Request — Transcribe the lines from the start of the data below through the line with "COL = SC.collection", word for word and nothing more.

──────

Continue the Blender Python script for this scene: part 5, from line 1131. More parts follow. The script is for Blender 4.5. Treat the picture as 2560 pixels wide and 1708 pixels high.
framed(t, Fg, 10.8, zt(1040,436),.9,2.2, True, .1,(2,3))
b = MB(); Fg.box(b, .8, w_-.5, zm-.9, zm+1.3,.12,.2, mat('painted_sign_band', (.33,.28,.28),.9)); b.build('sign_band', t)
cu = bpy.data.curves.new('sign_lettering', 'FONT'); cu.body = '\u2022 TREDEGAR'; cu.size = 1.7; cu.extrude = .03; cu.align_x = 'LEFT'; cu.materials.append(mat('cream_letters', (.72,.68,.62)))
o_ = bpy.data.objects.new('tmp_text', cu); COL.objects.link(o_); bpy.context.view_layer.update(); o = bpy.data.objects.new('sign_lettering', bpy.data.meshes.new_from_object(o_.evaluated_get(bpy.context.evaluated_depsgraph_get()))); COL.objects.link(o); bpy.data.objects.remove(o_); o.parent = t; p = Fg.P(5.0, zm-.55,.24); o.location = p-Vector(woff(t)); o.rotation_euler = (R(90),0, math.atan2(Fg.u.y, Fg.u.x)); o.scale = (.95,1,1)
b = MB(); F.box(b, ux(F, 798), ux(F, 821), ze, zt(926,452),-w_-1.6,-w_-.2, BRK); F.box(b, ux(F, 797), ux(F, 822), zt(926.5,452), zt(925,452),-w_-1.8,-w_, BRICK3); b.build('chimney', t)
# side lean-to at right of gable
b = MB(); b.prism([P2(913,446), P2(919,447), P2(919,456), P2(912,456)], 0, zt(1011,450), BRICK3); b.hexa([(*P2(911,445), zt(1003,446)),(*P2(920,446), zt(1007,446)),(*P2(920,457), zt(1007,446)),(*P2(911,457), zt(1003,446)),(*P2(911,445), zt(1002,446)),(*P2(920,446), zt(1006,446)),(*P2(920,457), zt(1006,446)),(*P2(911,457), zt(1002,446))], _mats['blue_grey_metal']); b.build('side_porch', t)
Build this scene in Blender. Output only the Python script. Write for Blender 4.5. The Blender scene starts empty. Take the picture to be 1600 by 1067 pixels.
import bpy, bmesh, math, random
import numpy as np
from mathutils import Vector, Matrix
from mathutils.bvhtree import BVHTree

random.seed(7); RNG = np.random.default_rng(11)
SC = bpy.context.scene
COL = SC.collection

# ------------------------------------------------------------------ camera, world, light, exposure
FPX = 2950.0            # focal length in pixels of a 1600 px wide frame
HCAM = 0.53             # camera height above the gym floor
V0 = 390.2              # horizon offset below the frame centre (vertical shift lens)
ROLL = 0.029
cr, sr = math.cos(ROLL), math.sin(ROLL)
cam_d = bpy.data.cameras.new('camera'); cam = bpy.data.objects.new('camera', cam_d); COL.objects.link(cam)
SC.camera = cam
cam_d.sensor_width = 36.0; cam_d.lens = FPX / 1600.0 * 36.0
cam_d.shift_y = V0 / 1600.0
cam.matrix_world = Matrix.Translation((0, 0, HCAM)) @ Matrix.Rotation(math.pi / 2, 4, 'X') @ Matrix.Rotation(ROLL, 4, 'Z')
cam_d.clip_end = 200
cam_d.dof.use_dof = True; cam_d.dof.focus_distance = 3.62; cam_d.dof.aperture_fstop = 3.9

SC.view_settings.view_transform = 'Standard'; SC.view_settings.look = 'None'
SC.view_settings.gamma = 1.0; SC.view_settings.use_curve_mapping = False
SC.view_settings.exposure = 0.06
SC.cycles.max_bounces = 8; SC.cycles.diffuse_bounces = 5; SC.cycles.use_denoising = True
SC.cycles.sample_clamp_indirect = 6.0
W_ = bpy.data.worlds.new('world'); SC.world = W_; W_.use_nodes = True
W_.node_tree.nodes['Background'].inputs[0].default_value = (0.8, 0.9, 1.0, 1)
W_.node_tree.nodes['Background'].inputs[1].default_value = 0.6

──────

Completed exercise —
Continue the Blender Python script for this scene: part 5, from line 1131. More parts follow. The script is for Blender 4.5. Treat the picture as 2560 pixels wide and 1708 pixels high.
framed(t, Fg, 10.8, zt(1040,436),.9,2.2, True, .1,(2,3))
b = MB(); Fg.box(b, .8, w_-.5, zm-.9, zm+1.3,.12,.2, mat('painted_sign_band', (.33,.28,.28),.9)); b.build('sign_band', t)
cu = bpy.data.curves.new('sign_lettering', 'FONT'); cu.body = '\u2022 TREDEGAR'; cu.size = 1.7; cu.extrude = .03; cu.align_x = 'LEFT'; cu.materials.append(mat('cream_letters', (.72,.68,.62)))
o_ = bpy.data.objects.new('tmp_text', cu); COL.objects.link(o_); bpy.context.view_layer.update(); o = bpy.data.objects.new('sign_lettering', bpy.data.meshes.new_from_object(o_.evaluated_get(bpy.context.evaluated_depsgraph_get()))); COL.objects.link(o); bpy.data.objects.remove(o_); o.parent = t; p = Fg.P(5.0, zm-.55,.24); o.location = p-Vector(woff(t)); o.rotation_euler = (R(90),0, math.atan2(Fg.u.y, Fg.u.x)); o.scale = (.95,1,1)
b = MB(); F.box(b, ux(F, 798), ux(F, 821), ze, zt(926,452),-w_-1.6,-w_-.2, BRK); F.box(b, ux(F, 797), ux(F, 822), zt(926.5,452), zt(925,452),-w_-1.8,-w_, BRICK3); b.build('chimney', t)
# side lean-to at right of gable
b = MB(); b.prism([P2(913,446), P2(919,447), P2(919,456), P2(912,456)], 0, zt(1011,450), BRICK3); b.hexa([(*P2(911,445), zt(1003,446)),(*P2(920,446), zt(1007,446)),(*P2(920,457), zt(1007,446)),(*P2(911,457), zt(1003,446)),(*P2(911,445), zt(1002,446)),(*P2(920,446), zt(1006,446)),(*P2(920,457), zt(1006,446)),(*P2(911,457), zt(1002,446))], _mats['blue_grey_metal']); b.build('side_porch', t)
Build this scene in Blender. Output only the Python script. Write for Blender 4.5. The Blender scene starts empty. Take the picture to be 1600 by 1067 pixels.
import bpy, bmesh, math, random
import numpy as np
from mathutils import Vector, Matrix
from mathutils.bvhtree import BVHTree

random.seed(7); RNG = np.random.default_rng(11)
SC = bpy.context.scene
COL = SC.collection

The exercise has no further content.